## INSTRUCTIONS TO FOLLOW
Identify the lines that contain the word "Python" and copy each one.

────────

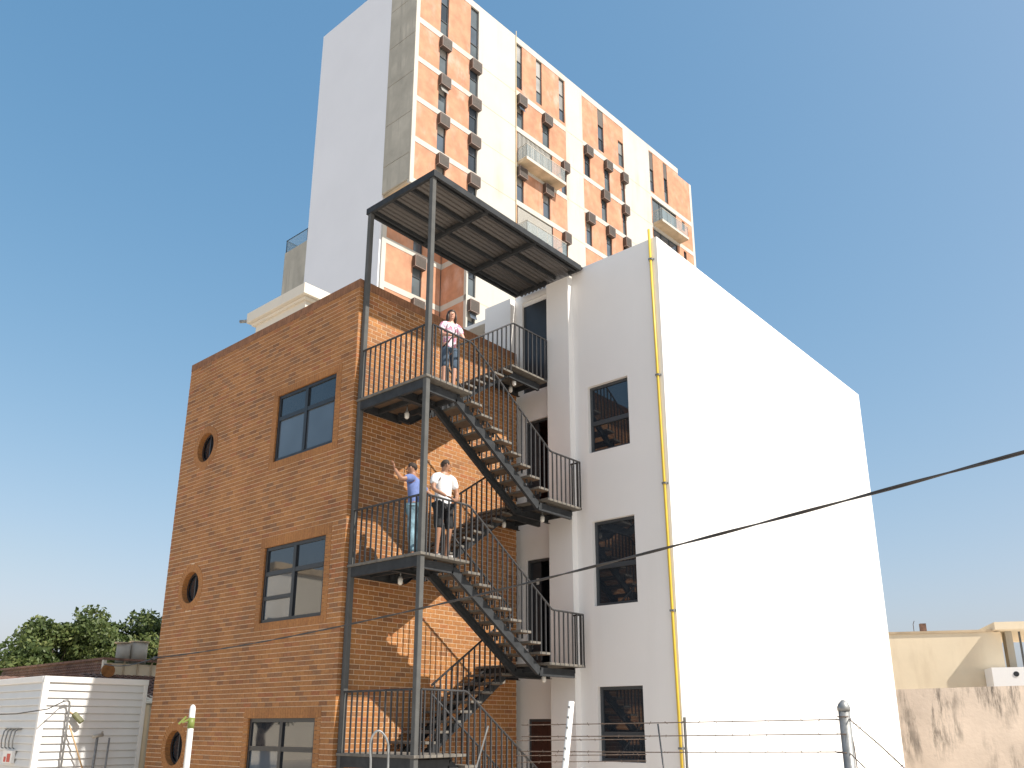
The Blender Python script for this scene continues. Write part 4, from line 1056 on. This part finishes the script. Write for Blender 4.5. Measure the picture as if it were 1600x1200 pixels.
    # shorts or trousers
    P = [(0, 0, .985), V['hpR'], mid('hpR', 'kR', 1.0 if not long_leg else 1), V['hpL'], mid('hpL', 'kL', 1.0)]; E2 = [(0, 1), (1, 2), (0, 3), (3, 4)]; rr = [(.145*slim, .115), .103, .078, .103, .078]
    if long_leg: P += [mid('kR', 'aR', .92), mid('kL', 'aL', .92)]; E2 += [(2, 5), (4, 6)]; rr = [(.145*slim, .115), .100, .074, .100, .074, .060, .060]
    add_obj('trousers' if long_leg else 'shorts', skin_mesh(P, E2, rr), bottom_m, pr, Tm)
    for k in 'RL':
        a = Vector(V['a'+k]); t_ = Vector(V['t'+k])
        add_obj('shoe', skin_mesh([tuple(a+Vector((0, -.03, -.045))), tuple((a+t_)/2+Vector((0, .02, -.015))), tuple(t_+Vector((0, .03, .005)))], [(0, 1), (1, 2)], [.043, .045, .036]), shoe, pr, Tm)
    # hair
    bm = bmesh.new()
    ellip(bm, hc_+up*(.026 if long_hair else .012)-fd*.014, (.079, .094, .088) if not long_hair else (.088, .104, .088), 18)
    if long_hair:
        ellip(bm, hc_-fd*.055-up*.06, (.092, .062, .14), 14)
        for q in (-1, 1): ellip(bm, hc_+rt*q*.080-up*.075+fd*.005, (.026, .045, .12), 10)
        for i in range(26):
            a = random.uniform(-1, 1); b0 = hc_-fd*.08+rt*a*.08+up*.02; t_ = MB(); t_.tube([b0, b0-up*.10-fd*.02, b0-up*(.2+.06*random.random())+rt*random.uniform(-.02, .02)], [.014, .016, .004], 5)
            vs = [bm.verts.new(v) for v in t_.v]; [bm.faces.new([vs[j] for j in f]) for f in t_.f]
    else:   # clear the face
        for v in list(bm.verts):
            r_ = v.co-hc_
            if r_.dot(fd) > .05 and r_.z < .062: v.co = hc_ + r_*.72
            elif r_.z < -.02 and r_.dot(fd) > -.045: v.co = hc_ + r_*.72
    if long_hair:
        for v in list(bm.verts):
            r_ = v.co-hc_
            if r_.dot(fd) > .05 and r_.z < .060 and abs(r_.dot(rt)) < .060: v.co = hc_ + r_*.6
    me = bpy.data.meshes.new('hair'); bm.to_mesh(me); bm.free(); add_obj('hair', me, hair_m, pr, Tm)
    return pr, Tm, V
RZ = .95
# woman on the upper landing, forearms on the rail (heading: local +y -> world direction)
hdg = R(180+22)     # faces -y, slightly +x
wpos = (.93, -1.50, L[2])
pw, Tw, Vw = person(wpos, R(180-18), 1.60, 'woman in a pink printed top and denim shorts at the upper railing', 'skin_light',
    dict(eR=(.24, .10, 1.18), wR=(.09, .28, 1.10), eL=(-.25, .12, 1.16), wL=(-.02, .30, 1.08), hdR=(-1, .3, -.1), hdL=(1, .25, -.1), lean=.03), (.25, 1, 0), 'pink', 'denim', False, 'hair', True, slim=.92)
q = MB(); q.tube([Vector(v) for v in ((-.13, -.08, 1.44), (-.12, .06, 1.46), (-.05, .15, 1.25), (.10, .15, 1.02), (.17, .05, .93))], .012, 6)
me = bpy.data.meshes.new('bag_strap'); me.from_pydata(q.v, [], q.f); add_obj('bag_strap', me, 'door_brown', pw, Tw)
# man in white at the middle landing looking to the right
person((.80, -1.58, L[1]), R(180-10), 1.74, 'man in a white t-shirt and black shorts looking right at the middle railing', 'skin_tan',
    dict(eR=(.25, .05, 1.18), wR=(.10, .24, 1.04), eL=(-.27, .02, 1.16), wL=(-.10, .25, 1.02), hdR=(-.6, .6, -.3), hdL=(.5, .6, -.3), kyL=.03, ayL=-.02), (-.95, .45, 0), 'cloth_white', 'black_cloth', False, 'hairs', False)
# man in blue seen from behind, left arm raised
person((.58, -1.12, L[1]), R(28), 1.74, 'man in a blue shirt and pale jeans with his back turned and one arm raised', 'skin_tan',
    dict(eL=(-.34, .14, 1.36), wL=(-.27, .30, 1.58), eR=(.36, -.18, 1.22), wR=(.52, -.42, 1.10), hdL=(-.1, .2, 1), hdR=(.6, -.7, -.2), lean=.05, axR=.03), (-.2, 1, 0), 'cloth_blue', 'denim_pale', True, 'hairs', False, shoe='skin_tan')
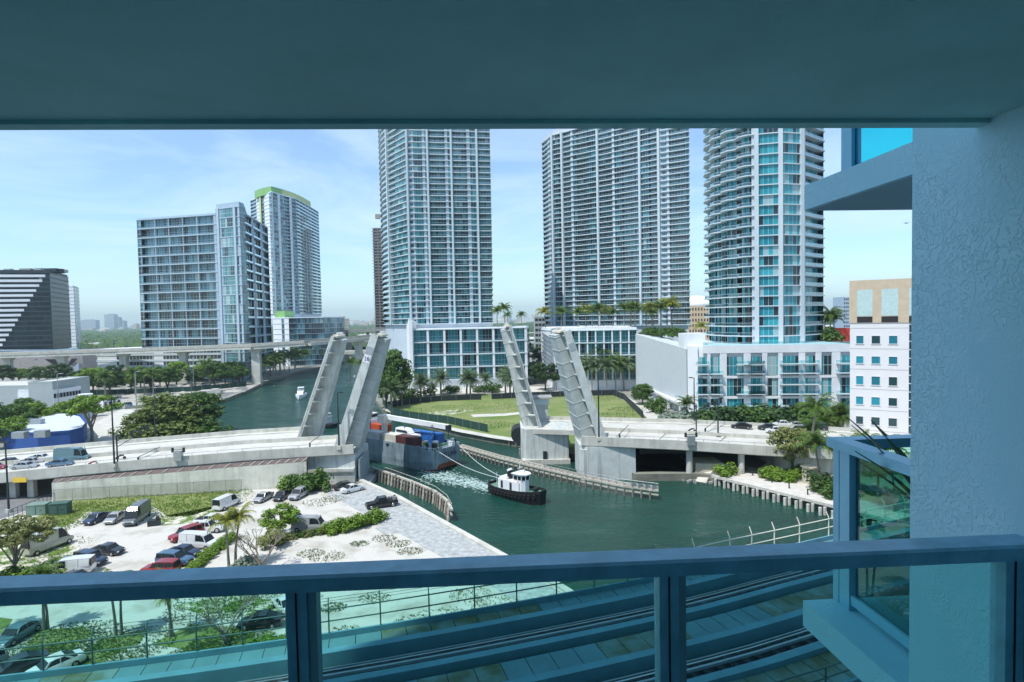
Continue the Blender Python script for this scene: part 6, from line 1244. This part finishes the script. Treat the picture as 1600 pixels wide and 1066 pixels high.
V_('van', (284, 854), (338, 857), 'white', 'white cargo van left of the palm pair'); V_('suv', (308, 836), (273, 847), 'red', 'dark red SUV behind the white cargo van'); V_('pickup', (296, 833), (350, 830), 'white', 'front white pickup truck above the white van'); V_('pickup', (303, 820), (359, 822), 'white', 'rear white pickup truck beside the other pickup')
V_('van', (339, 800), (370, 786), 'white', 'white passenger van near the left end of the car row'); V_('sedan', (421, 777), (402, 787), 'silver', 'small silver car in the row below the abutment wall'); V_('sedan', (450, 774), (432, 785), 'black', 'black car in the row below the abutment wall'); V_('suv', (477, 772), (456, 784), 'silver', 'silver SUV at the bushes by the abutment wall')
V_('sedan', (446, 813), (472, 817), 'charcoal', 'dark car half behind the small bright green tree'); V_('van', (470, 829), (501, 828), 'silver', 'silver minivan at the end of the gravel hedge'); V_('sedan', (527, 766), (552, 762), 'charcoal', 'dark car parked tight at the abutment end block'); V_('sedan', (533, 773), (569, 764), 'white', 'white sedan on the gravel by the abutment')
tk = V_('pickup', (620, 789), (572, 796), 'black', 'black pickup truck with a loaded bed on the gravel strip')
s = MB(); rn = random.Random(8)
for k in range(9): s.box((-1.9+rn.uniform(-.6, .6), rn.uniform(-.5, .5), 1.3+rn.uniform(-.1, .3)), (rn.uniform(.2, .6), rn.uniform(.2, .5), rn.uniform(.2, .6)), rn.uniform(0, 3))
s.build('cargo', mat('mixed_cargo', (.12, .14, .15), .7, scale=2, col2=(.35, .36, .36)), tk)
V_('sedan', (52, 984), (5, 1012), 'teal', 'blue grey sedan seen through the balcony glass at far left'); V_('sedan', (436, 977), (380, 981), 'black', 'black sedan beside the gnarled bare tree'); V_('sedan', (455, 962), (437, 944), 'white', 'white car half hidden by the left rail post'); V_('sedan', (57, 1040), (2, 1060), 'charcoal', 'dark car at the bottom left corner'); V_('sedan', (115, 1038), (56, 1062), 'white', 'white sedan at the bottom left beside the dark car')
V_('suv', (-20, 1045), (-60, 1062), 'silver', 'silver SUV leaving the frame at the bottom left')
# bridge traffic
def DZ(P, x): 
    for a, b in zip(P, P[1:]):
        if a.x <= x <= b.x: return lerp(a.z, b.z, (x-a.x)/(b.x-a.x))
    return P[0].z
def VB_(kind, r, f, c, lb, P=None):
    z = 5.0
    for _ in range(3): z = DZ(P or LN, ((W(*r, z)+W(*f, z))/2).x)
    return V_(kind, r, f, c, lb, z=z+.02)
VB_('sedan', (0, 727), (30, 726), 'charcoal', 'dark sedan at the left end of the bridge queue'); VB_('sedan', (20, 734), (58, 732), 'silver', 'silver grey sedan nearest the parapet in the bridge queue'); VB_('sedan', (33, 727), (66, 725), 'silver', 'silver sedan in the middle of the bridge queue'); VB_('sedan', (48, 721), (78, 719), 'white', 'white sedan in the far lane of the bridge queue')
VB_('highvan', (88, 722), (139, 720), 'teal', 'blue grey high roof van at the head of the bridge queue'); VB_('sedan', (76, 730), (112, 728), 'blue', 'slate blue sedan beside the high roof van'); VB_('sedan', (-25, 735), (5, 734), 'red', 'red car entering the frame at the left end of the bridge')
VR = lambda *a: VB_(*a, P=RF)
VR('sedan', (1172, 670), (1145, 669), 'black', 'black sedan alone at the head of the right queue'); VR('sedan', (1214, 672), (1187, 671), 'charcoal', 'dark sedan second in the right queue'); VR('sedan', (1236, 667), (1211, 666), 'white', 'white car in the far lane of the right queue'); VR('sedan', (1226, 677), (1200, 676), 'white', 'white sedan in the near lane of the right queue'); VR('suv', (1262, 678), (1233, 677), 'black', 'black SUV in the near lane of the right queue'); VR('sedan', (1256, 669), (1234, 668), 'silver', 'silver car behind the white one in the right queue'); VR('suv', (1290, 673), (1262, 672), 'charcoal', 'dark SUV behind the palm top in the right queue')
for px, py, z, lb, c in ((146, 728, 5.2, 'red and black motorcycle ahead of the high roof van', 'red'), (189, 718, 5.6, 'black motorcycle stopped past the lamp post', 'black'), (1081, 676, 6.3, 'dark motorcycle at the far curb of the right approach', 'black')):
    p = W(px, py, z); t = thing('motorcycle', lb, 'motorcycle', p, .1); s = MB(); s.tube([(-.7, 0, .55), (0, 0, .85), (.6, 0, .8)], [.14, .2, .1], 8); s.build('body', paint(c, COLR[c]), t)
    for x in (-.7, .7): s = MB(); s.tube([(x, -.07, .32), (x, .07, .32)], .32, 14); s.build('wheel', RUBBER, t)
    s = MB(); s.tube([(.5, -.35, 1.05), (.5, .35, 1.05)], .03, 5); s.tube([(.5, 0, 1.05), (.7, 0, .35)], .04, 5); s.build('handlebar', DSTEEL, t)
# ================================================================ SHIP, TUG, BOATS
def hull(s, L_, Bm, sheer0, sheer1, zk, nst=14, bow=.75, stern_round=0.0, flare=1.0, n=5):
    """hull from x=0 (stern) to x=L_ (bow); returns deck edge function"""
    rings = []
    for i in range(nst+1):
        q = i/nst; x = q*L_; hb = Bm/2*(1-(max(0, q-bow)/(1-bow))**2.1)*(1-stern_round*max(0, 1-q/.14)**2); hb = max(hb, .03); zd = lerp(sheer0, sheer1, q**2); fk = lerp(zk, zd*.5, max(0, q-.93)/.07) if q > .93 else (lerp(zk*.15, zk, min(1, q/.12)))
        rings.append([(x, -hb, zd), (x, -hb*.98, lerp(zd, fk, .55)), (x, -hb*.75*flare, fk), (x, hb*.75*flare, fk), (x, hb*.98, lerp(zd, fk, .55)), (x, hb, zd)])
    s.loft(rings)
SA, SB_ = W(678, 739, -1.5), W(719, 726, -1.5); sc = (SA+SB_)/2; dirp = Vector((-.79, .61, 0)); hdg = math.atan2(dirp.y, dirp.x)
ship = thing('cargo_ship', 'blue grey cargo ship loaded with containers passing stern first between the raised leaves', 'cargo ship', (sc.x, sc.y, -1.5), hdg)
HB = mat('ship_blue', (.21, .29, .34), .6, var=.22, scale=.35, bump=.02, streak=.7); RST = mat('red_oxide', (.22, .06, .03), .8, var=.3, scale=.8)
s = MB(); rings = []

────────

## FINAL RESULT
The Blender Python script for this scene continues. Write part 4, from line 1056 on. This part finishes the script. Write for Blender 4.5. Measure the picture as if it were 1600x1200 pixels.
Continue the Blender Python script for this scene: part 6, from line 1244. This part finishes the script. Treat the picture as 1600 pixels wide and 1066 pixels high.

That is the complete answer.